* Do this
Below this line is a listing that includes pictures. Copy exactly, and only, the lines from the one containing "Reconstruct this image" through the one containing "PI = math.pi"; the pictures do not go in the copy.

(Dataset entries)

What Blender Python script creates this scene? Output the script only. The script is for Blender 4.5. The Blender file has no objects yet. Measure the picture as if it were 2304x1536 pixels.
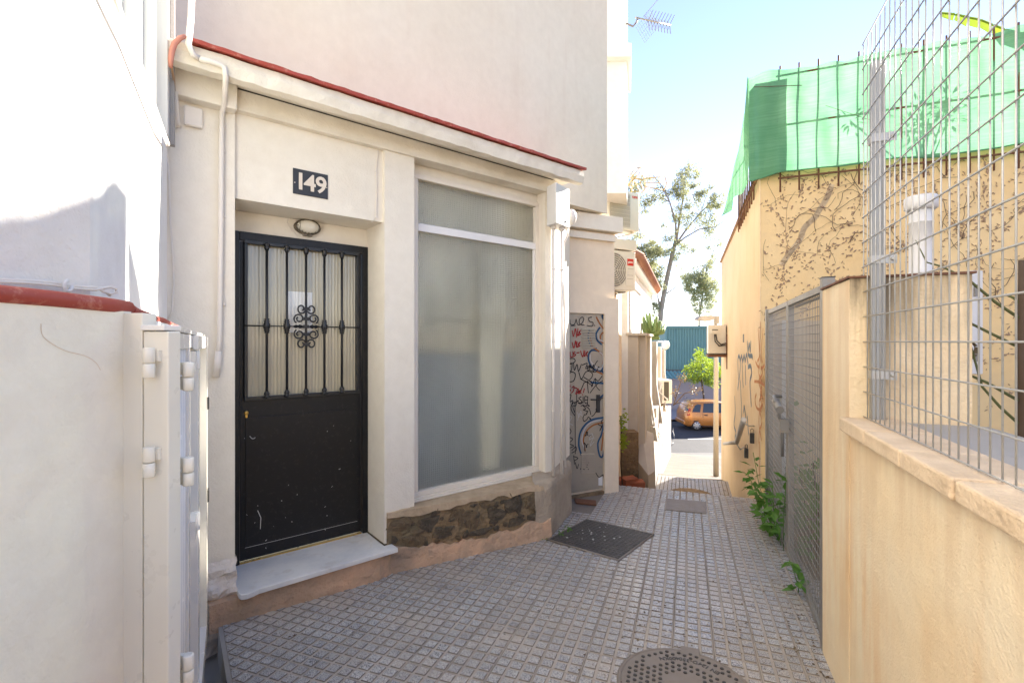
import bpy, bmesh, math, random
from mathutils import Vector, Matrix
random.seed(7)
R = math.radians
SC = bpy.context.scene
COL = SC.collection

# ------------------------------------------------------------------ camera
cam_d = bpy.data.cameras.new("camera")
cam = bpy.data.objects.new("camera", cam_d); COL.objects.link(cam)
cam.location = (0, 0, 0); cam.rotation_euler = (R(90), 0, 0)
cam_d.sensor_width = 36; cam_d.lens = 17; cam_d.clip_start = 0.02; cam_d.clip_end = 2000
SC.camera = cam
# ------------------------------------------------------------------ world, sun, exposure
SUN_AZ, SUN_EL = 43.8, 24.0           # azimuth measured from +X towards +Y
w = bpy.data.worlds.new("World"); SC.world = w; w.use_nodes = True
nt = w.node_tree; bg = nt.nodes["Background"]
sky = nt.nodes.new("ShaderNodeTexSky"); sky.sky_type = 'NISHITA'; sky.sun_disc = False
sky.sun_elevation = R(SUN_EL); sky.sun_rotation = R(90 - SUN_AZ)
sky.air_density = 1.0; sky.dust_density = 0.0; sky.ozone_density = 1.7; sky.altitude = 50
tint = nt.nodes.new("ShaderNodeMix"); tint.data_type = 'RGBA'; tint.blend_type = 'MULTIPLY'; tint.inputs[0].default_value = 1.0
tint.inputs[7].default_value = (1.0, 0.835, 0.89, 1)
nt.links.new(sky.outputs[0], tint.inputs[6]); nt.links.new(tint.outputs[2], bg.inputs[0]); bg.inputs[1].default_value = 0.078
sd = bpy.data.lights.new("sun", 'SUN'); sun = bpy.data.objects.new("sun", sd); COL.objects.link(sun)
sd.energy = 4.2; sd.angle = R(0.55); sd.color = (1.0, 0.93, 0.82)
sdir = Vector((math.cos(R(SUN_EL))*math.cos(R(SUN_AZ)), math.cos(R(SUN_EL))*math.sin(R(SUN_AZ)), math.sin(R(SUN_EL))))
sun.rotation_euler = sdir.to_track_quat('Z', 'Y').to_euler(); sun.location = sdir*30
SC.view_settings.view_transform = 'Standard'; SC.view_settings.look = 'None'
SC.view_settings.gamma = 1.0; SC.view_settings.use_curve_mapping = False
SC.view_settings.exposure = 2.45
SC.cycles.max_bounces = 10; SC.cycles.diffuse_bounces = 6; SC.cycles.transparent_max_bounces = 24

# ------------------------------------------------------------------ helpers: projection of survey points
F, CX, CY = 1088.0, 1152.0, 768.0
def ratio(px): return (px-CX)/F
def at(px, py, Y): return Vector(((px-CX)/F*Y, Y, (CY-py)/F*Y))
def hit(px, py, p0, n):
    d = Vector(((px-CX)/F, 1, (CY-py)/F)); return d*(Vector(p0).dot(n)/d.dot(n))
E = Vector((1348, 1088, 0)).normalized(); N = Vector((E.y, -E.x, 0))   # direction and outward normal of the cream facade
U = Vector((0.34, 0.94, 0)).normalized(); V = Vector((U.y, -U.x, 0))    # down the alley / across it
RD = Vector((0.392, 1, 0)).normalized(); RV = Vector((RD.y, -RD.x, 0))  # garden wall direction / into the garden
G = Vector((2150, 1088, 0)).normalized(); GN = Vector((G.y, -G.x, 0))
BD = Vector((-0.499, 0.866, 0)).normalized(); BN = Vector((BD.y, -BD.x, 0))  # left house side wall
Z = Vector((0, 0, 1))
def fp(a, c, z=0): return E*a - N*c + Z*z
def fa(px, c):
    r = ratio(px); Y = c/(-(N.y) - N.x*r); return E.x*r*Y + E.y*Y
def ground(x, y): return -1.465 - 0.0406*(U.x*x+U.y*y)

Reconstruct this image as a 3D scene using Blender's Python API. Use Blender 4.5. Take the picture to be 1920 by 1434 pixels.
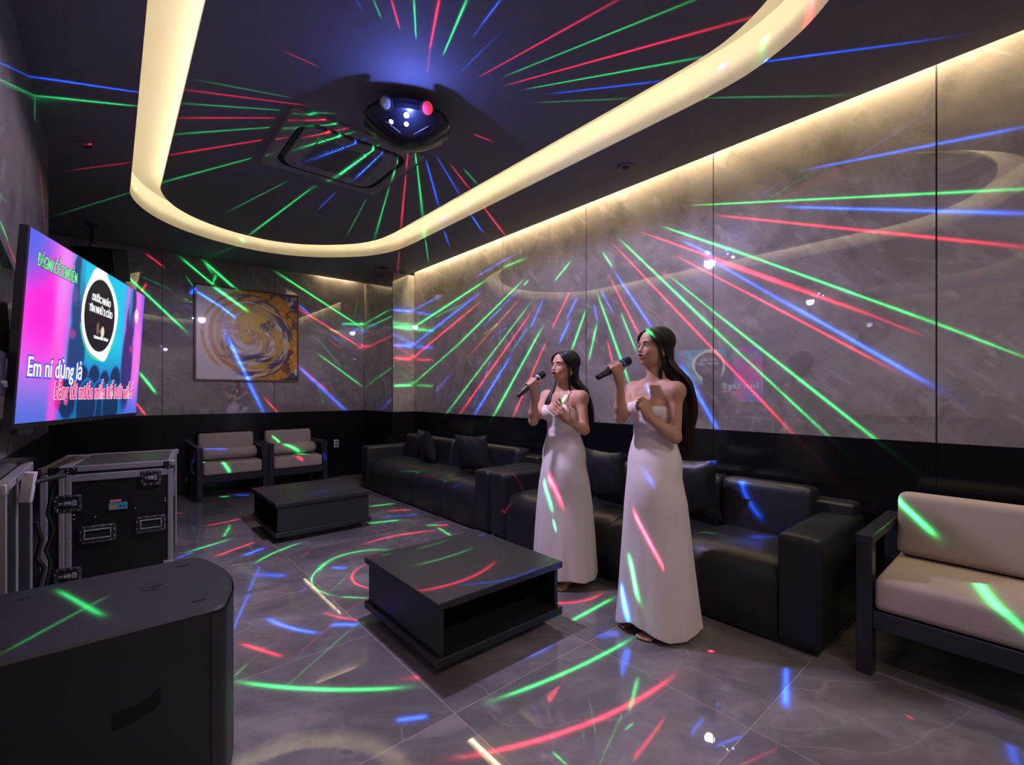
import bpy, bmesh, math, random
import numpy as np
from mathutils import Vector, Matrix, Euler

random.seed(7)
SC = bpy.context.scene
for o in list(bpy.data.objects):
    bpy.data.objects.remove(o)
COL = SC.collection
PI = math.pi

# ------------------------------------------------------------------ camera
cd = bpy.data.cameras.new('camera')
cam = bpy.data.objects.new('camera', cd); COL.objects.link(cam)
cam.location = (0, 0, 1.27)
cam.rotation_euler = (PI/2, 0, -math.radians(40.8))
cd.sensor_fit = 'HORIZONTAL'; cd.sensor_width = 36
cd.lens = 36*870/1920
cd.shift_y = 20/1920
cd.clip_start = 0.05
SC.camera = cam

# ------------------------------------------------------------------ world and exposure
w = bpy.data.worlds.new('world'); SC.world = w; w.use_nodes = True
w.node_tree.nodes['Background'].inputs[0].default_value = (0.02, 0.02, 0.03, 1)
w.node_tree.nodes['Background'].inputs[1].default_value = 0.3
SC.view_settings.view_transform = 'Standard'
SC.view_settings.look = 'None'
SC.view_settings.gamma = 1
SC.view_settings.use_curve_mapping = False
SC.view_settings.exposure = 0.2

# strengths of the room's lights
COVE = 15.5            # warm strip round the raised ceiling panel
WASH = 60.0            # warm strip washing the right wall
LASER = 2.5           # laser patterns
GLOW = 175.0           # lavender flood of the effect light
TVS = 1.02            # television

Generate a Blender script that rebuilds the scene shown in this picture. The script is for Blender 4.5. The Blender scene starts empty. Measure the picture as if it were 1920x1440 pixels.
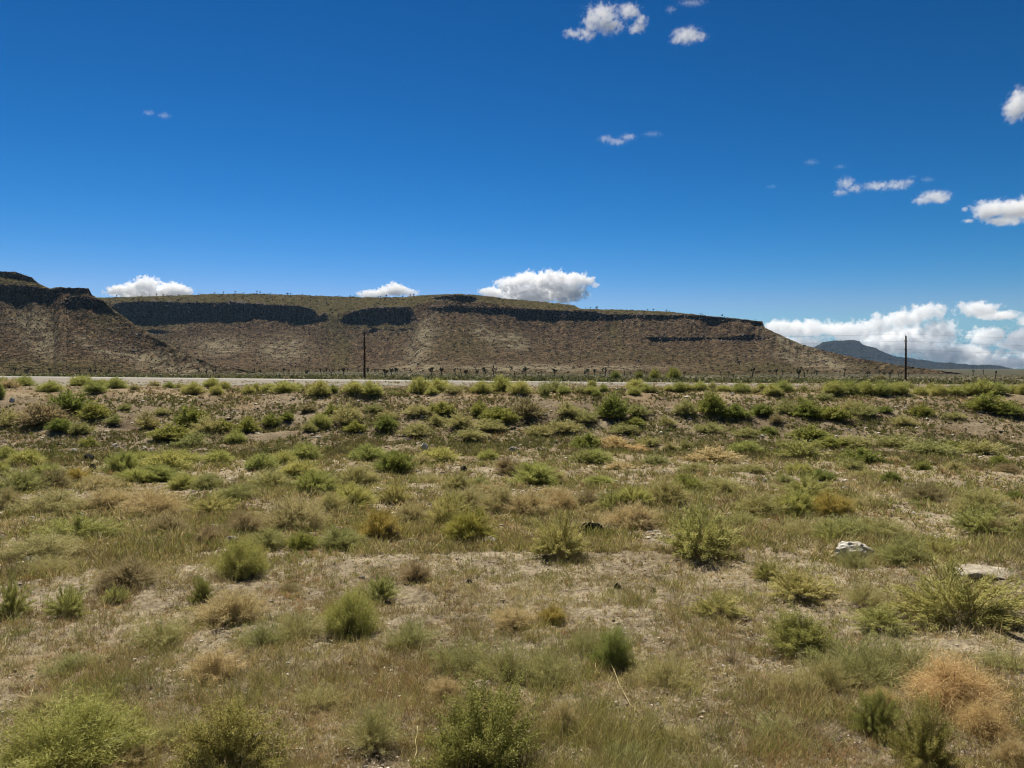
import bpy, math, random
import numpy as np
from mathutils import Vector
C = bpy.context.scene
COL = C.collection
R = math.radians

# ------------------------------------------------------------------ camera, light, sky
CAMZ = 2.5
F = 1387.0                        # focal length in pixels of the 1920 wide photograph
PITCH = math.atan(23 / F)
cam_d = bpy.data.cameras.new('camera'); cam = bpy.data.objects.new('camera', cam_d); COL.objects.link(cam)
cam.location = (0, 0, CAMZ); cam.rotation_euler = (math.pi / 2 - PITCH, 0, 0)
cam_d.sensor_width = 36; cam_d.lens = 36 * F / 1920
cam_d.clip_start = 0.1; cam_d.clip_end = 120000
C.camera = cam

SUN_EL, SUN_AZ = R(58), R(-19)    # azimuth measured from +Y (view direction) clockwise
SKYFIT = [(.0022, 4.5), (.116, 1.90), (.108, 2.0)]
w = bpy.data.worlds.new('World'); C.world = w; w.use_nodes = True
nt = w.node_tree; nt.nodes.clear()
out = nt.nodes.new('ShaderNodeOutputWorld'); bg = nt.nodes.new('ShaderNodeBackground')
sky = nt.nodes.new('ShaderNodeTexSky'); sky.sky_type = 'NISHITA'; sky.sun_disc = False
sky.sun_elevation = SUN_EL; sky.sun_rotation = SUN_AZ
sky.altitude = 1500; sky.air_density = 1.15; sky.dust_density = 0.15; sky.ozone_density = 3.5
# the photograph's deep polarised blue: one tone curve per channel
sep = nt.nodes.new('ShaderNodeSeparateColor'); com = nt.nodes.new('ShaderNodeCombineColor'); nt.links.new(sky.outputs[0], sep.inputs[0])
chans_ = []
for ch_, (a_, g_) in enumerate(SKYFIT):
    p_ = nt.nodes.new('ShaderNodeMath'); p_.operation = 'POWER'; p_.inputs[1].default_value = g_; nt.links.new(sep.outputs[ch_], p_.inputs[0])
    q_ = nt.nodes.new('ShaderNodeMath'); q_.operation = 'MULTIPLY'; q_.inputs[1].default_value = a_; nt.links.new(p_.outputs[0], q_.inputs[0])
    chans_.append(q_.outputs[0])
def cap_(v_, ref_, k_):
    m_ = nt.nodes.new('ShaderNodeMath'); m_.operation = 'MULTIPLY'; m_.inputs[1].default_value = k_; nt.links.new(ref_, m_.inputs[0])
    c_ = nt.nodes.new('ShaderNodeMath'); c_.operation = 'SMOOTH_MIN'; c_.inputs[2].default_value = .6; nt.links.new(v_, c_.inputs[0]); nt.links.new(m_.outputs[0], c_.inputs[1]); return c_.outputs[0]
gg_ = cap_(chans_[1], chans_[2], .80); rr_ = cap_(chans_[0], gg_, .50)
nt.links.new(rr_, com.inputs[0]); nt.links.new(gg_, com.inputs[1]); nt.links.new(chans_[2], com.inputs[2])
nt.links.new(com.outputs[0], bg.inputs[0]); bg.inputs[1].default_value = 0.055
nt.links.new(bg.outputs[0], out.inputs[0])

sd = bpy.data.lights.new('sun', 'SUN'); sun = bpy.data.objects.new('sun', sd); COL.objects.link(sun)
sd.energy = 5.0; sd.angle = R(0.53); sd.color = (1.0, 0.93, 0.80)
sv = Vector((math.sin(SUN_AZ) * math.cos(SUN_EL), math.cos(SUN_AZ) * math.cos(SUN_EL), math.sin(SUN_EL)))
sun.rotation_euler = sv.to_track_quat('Z', 'Y').to_euler(); sun.location = (0, 0, 60)

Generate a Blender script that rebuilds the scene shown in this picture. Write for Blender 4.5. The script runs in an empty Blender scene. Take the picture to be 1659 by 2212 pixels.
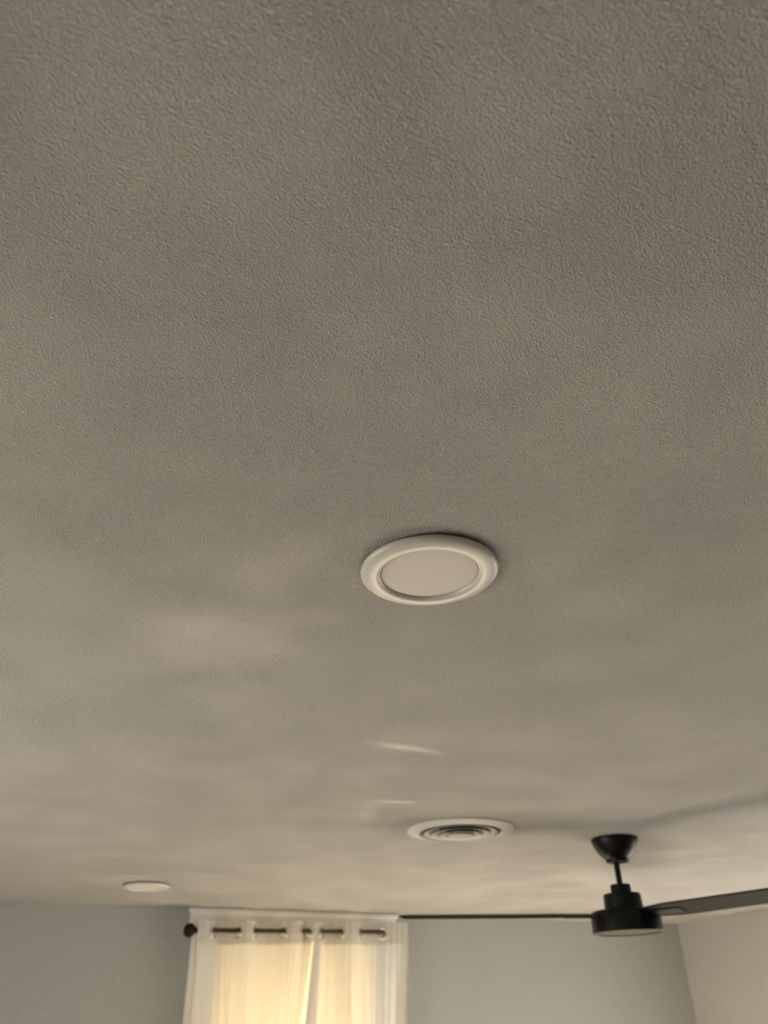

* Result of the task
Reconstruct this image as a 3D scene using Blender's Python API. Use Blender 4.5. Take the picture to be 1920 by 1434 pixels.
import bpy, bmesh, math, random
import numpy as np
from mathutils import Vector, Matrix, Euler

random.seed(7)
SC = bpy.context.scene
for o in list(bpy.data.objects):
    bpy.data.objects.remove(o)
COL = SC.collection
PI = math.pi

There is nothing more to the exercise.